Do they pull it off? Hell, yeah. Right from the get go, with Joan As Police Woman's soulful interpretation of "Eyes That Say I Love You", it's clear that this is one concept that's actually going to work. It's helped enormously by having a sensational band, which includes Seb Rochford on drums, Tom Herbert on bass and Dave Okumi on guitar, holding the whole experiment together.
Every act pretty much interprets Beck's material in their own recognisable style.
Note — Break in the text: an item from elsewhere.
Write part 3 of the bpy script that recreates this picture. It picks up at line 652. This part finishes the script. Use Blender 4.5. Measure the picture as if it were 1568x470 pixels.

Franz Ferdinand are choppy and Iggy Pop-like on "Saint Dude" and "Leave Your Razors at the Door", Cocker is louche and droll on "Why Do You Make Me Care" and The Staves are rousing and hymnal on "Now That Your Dollar Bills Have Spouted Wings". However, the standouts are Villagers' Conor J O'Brien's sensitive take on "Old Shanghai" and Guillemots' wildly inventive, Bowie-esque version of "Saint Dude".
Even the four poets - a potential recipe for a So I Married an Axe Murderer fiasco - and their caustic readings work splendidly, particularly Simon Armitage's exceptionally lovely "Zodiac T-Shirt", John Cooper Clarke's tirade on sex and death, and The Mighty Boosh's amusing "We All Wear Cloaks". "A glockenspiel solo," Noel Fielding warns us, "it's the most sexual of all the instruments."
Perhaps this one-off concert gels so beautifully because every single artist involved has wholeheartedly bought into the idea. The diminutive Beck, in his trademark black hat, has never felt so vital. A totally unexpected triumph against, as Phil Collins once howled, all odds.